L’arrivée des méga-camions en Europe : bonne ou mauvaise nouvelle pour le climat ?
Mardi dernier, le parlement européen a adopté une mesure qui pourrait permettre l’arrivée des « méga-camions » au sein des pays de l’UE. Alors que le conseil européen devra trancher définitivement, cette mesure fait débat. Est-ce qu’avoir de tels camions sur nos routes pourrait faire baisser les émissions du secteur de transport des marchandises ?
De quoi parle-t-on ?
Aujourd’hui, la taille maximale des camions transporteurs de marchandises sur les routes de France est de 18,75m avec un poids maximal de 44 tonnes. Si cette mesure était adoptée, des camions de 25,25m avec un poids maximal de 60 tonnes pourraient apparaître.
Un potentiel décarbonant…
À cause de leur poids plus conséquent, les camions de 60t consomment environ 30% de carburant en plus que les 44t[1][2], mais leur chargement moyen est plus élevé : 23,4t en moyenne pour les méga-camions contre 16,8t pour un tracteur routier de 44t[3]. Ainsi, ramené à la tonne transportée, l’intensité carbone d’un camion de 60t est plus faible, par effet d’échelle (voir la question 6 de notre FAQ fret).
Néanmoins la densification du transport est un levier de décarbonation considérable pour la massification de petite charges utiles, par exemple lorsqu’on passe d’un VUL à un camion 44t (division par 5 de l’intensité carbone), mais la réduction de l’intensité carbone devient asymptotique lorsque la charge utile est déjà importante. Ainsi, le gain CO2/t.km d’un 60t par rapport à un 44t n’est que de 5%.

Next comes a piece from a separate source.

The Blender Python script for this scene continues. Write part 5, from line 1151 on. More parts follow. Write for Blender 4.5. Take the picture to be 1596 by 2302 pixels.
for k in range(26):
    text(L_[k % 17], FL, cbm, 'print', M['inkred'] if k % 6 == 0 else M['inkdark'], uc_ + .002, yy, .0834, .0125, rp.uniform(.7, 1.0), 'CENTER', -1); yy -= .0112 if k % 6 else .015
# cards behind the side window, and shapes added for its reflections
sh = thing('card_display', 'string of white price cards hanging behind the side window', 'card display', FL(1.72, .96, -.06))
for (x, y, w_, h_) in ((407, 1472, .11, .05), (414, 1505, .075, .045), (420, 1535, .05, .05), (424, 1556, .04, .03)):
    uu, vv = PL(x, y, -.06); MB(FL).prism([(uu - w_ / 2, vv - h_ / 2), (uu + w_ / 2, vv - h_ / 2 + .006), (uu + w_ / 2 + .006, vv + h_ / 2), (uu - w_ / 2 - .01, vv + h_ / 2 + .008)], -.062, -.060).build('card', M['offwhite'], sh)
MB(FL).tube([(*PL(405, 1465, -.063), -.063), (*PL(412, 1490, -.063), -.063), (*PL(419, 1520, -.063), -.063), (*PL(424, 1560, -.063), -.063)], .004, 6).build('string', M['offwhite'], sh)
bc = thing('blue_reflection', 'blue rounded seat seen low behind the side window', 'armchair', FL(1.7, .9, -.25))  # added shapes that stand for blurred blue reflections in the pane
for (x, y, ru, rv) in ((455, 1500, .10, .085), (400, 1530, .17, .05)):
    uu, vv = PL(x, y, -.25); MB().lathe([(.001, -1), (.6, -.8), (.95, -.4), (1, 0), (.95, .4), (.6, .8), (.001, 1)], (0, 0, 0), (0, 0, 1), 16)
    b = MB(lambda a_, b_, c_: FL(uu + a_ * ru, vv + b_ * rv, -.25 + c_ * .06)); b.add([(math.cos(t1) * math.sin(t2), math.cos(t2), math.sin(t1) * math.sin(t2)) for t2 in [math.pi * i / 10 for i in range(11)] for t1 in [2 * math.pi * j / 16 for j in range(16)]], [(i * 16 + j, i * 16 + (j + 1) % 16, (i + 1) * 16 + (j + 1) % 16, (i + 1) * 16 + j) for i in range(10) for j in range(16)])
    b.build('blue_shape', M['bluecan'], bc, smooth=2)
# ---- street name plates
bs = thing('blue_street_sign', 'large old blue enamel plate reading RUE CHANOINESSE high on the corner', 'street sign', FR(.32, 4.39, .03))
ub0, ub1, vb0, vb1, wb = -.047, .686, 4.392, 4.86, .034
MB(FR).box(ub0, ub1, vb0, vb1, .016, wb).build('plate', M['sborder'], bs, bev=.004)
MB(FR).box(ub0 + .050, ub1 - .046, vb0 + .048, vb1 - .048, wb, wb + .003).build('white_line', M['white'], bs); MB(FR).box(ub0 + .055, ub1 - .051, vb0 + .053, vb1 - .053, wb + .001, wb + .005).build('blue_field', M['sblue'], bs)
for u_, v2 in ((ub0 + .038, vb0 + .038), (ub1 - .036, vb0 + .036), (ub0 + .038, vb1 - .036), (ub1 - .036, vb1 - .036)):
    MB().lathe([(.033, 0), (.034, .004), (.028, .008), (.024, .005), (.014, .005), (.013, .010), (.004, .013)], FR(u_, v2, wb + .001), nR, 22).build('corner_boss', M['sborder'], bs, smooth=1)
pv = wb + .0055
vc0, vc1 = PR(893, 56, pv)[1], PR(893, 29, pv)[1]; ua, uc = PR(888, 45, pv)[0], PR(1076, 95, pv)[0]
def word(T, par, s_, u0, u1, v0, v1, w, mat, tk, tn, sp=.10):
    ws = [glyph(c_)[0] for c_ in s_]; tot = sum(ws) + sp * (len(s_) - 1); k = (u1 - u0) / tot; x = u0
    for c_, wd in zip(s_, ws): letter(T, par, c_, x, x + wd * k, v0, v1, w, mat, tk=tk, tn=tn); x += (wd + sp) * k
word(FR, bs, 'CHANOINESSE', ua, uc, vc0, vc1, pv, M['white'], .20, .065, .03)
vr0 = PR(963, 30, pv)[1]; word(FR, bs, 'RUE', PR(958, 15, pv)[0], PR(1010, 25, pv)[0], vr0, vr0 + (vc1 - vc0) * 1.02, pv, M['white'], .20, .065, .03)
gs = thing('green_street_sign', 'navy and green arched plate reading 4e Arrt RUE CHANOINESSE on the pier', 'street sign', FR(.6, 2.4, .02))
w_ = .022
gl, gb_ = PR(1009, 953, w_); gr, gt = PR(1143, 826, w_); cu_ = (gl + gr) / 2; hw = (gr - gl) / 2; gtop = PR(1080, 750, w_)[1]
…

Mais qui est estompé par les effets délétères qu’il engendre
L’avantage principal des 60t est économique : il permettrait de réduire les coûts du transport de marchandises de 20%[4], notamment grâce à un besoin moins conséquent du nombre de chauffeurs et de camions. Cet avantage économique peut engendrer des effets rebonds qui pourraient atténuer, voir renverser l’avantage climatique de cette massification du transport :
- La demande de transport pourrait augmenter grâce à la baisse des coûts et la nécessité d’optimiser le taux de remplissage d’un volume plus important ;
- Le rail, alternative bas carbone au fret routier, pourrait parfois être abandonné pour la route qui deviendra (encore) plus avantageuse.

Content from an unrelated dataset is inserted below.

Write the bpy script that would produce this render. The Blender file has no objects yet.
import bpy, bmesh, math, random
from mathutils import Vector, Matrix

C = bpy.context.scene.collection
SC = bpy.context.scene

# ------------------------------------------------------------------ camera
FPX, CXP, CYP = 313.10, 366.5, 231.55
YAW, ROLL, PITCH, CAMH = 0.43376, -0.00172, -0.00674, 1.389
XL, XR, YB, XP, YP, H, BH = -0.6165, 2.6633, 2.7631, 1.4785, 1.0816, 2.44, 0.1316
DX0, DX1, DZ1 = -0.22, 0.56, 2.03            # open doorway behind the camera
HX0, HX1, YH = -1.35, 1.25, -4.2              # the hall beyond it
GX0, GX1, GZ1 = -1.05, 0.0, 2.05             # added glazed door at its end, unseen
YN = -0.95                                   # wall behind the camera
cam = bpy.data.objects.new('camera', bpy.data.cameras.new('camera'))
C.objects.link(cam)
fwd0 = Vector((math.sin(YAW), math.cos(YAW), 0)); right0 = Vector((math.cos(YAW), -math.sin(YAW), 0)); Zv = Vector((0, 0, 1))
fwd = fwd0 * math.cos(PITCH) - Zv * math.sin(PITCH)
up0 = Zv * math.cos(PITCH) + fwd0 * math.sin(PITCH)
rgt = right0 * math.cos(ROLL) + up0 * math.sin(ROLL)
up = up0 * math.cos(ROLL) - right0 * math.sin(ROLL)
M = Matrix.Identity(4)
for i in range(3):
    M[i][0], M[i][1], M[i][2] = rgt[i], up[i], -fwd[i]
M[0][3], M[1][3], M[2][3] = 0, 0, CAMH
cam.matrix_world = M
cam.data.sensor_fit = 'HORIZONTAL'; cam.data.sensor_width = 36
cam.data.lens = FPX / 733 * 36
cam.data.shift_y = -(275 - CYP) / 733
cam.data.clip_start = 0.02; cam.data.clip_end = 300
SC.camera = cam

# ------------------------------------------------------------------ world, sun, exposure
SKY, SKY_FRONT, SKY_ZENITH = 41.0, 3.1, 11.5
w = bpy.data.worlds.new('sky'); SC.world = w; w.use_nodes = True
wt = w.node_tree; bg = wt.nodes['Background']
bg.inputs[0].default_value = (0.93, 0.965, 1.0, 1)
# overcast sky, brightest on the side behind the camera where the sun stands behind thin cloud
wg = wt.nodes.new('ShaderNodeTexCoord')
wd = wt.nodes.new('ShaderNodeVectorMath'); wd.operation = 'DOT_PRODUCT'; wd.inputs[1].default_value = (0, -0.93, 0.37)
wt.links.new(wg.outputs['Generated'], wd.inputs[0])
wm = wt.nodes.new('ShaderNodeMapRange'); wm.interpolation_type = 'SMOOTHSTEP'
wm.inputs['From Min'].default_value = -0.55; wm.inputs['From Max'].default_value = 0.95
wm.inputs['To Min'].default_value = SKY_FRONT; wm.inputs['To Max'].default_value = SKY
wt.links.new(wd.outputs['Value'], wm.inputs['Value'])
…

La question ne se limite pas aux impacts climatiques :
- La sécurité des 60t est mise à mal par des distances de freinage plus longues et un angle mort plus important ;
- Les infrastructures actuelles (rond-point, parkings d’aires d’autoroute, etc.) ne sont pas adaptées. La Suède aurait investi plus de 500 millions d’euros entre 1988 et 1998 suite à l’autorisation de ces camions[5].

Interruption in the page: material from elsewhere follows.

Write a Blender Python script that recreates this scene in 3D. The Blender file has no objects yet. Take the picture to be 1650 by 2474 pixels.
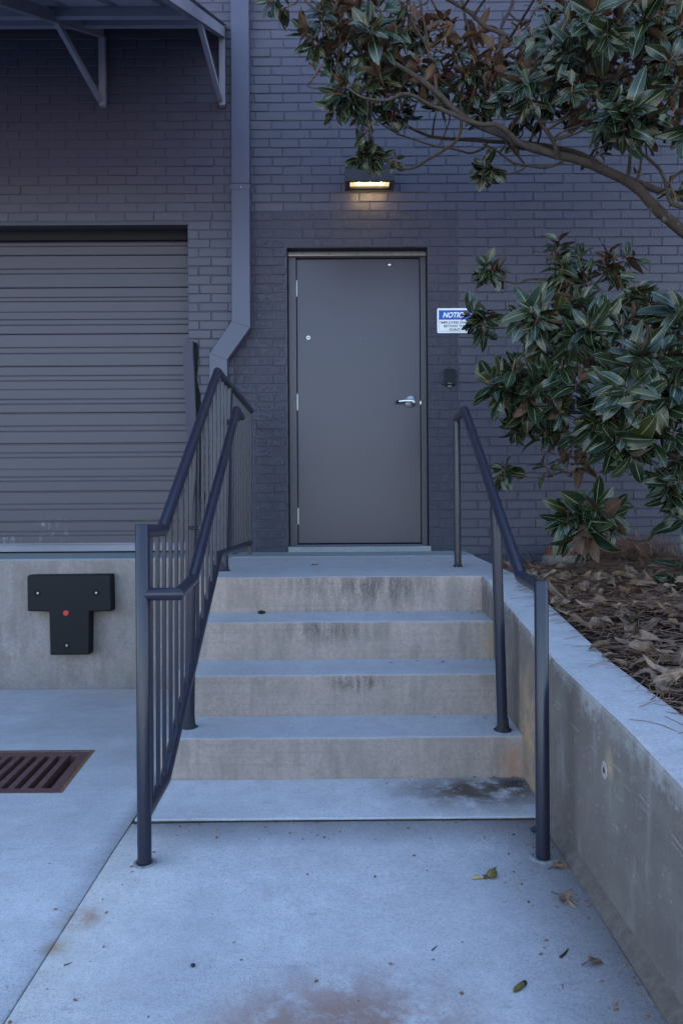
import bpy, math, random
from mathutils import Vector, Matrix, noise as mnoise
random.seed(7)
R = math.radians
scene = bpy.context.scene
col = scene.collection
# ------------------------------------------------------------------ camera, sky, sun, exposure
F, H, ROLL, YH, XV = 1862.0, 1.115, 0.0065, 1217.0, 816.0     # focal length in photo pixels, eye height
W0, H0 = 1650.0, 2474.0
YAW = (XV - W0/2)/F
cd = bpy.data.cameras.new('camera'); cam = bpy.data.objects.new('camera', cd); col.objects.link(cam)
cd.sensor_fit = 'VERTICAL'; cd.sensor_height = 36; cd.lens = F/H0*36
cd.shift_y = (YH - H0/2)/H0
cd.clip_start = 0.05; cd.clip_end = 1000
CAMROT = Matrix.Rotation(YAW, 3, 'Z') @ Matrix.Rotation(R(90), 3, 'X') @ Matrix.Rotation(-ROLL, 3, 'Z')
cam.matrix_world = Matrix.Translation((0, 0, H)) @ CAMROT.to_4x4()
scene.camera = cam
SUN_EL, SUN_AZ = R(38), R(14)          # the sun stands behind the building
world = bpy.data.worlds.new("World"); scene.world = world; world.use_nodes = True
wn = world.node_tree
sky = wn.nodes.new('ShaderNodeTexSky'); sky.sky_type = 'NISHITA'; sky.sun_disc = False
sky.sun_elevation = SUN_EL; sky.sun_rotation = SUN_AZ
sky.air_density = 1.0; sky.dust_density = 0.6; sky.ozone_density = 1.6
bg = wn.nodes['Background']; bg.inputs['Strength'].default_value = 0.13
wn.links.new(sky.outputs[0], bg.inputs['Color'])
sd = bpy.data.lights.new('sun', 'SUN'); sd.energy = 5.0; sd.angle = R(0.5); sd.color = (1, .80, .67)
sun = bpy.data.objects.new('sun', sd); col.objects.link(sun)
sdir = Vector((math.sin(SUN_AZ)*math.cos(SUN_EL), math.cos(SUN_AZ)*math.cos(SUN_EL), math.sin(SUN_EL)))
sun.rotation_euler = sdir.to_track_quat('Z', 'Y').to_euler(); sun.location = (0, 12, 14)
vs = scene.view_settings
scene.display_settings.display_device = 'sRGB'
vs.view_transform = 'Standard'; vs.look = 'None'; vs.gamma = 1; vs.use_curve_mapping = False
vs.exposure = 2.5

# ------------------------------------------------------------------ photo pixel -> point helpers
def ray(px, py):
    return CAMROT @ Vector(((px-W0/2)/F, -(py-YH)/F, -1.0))
C0 = Vector((0, 0, H))
def P(px, py, Y):
    d = ray(px, py); return C0 + d*(Y/d.y)
def PZ(px, py, z):
    d = ray(px, py); return C0 + d*((z-H)/d.z)
DS = 1650/1568.0

# ------------------------------------------------------------------ tagging and mesh building
def tag(o, label=None, cat=None, group=None, kind=None):
    if label: o['label'] = label
    if cat: o['category'] = cat
    if group: o['group'] = group
    if kind: o['kind'] = kind
    return o
def empty(name, loc):
    o = bpy.data.objects.new(name, None); col.objects.link(o); o.location = loc
    o.empty_display_size = .1
    return o
def wloc(o):
    v = Vector((0, 0, 0))
    while o: v = v + o.location; o = o.parent
    return v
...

Quelles conclusions en tirer ?
L’autorisation de rouler pour les camions de 60t est donc avant tout une mesure économique plus qu’écologique, et apporte un bénéfice climatique faible par rapport aux dangers d’effets rebonds et à la compétitivité accrue d’une motorisation diesel (pour l’instant) qu’elle comporte.
Cette perspective illustre bien la nécessité d’une vision systémique sur la décarbonation du transport de marchandises, afin d’assurer une compétitivité des modes de transports bas carbone et la nécessaire sortie du secteur des énergies fossiles.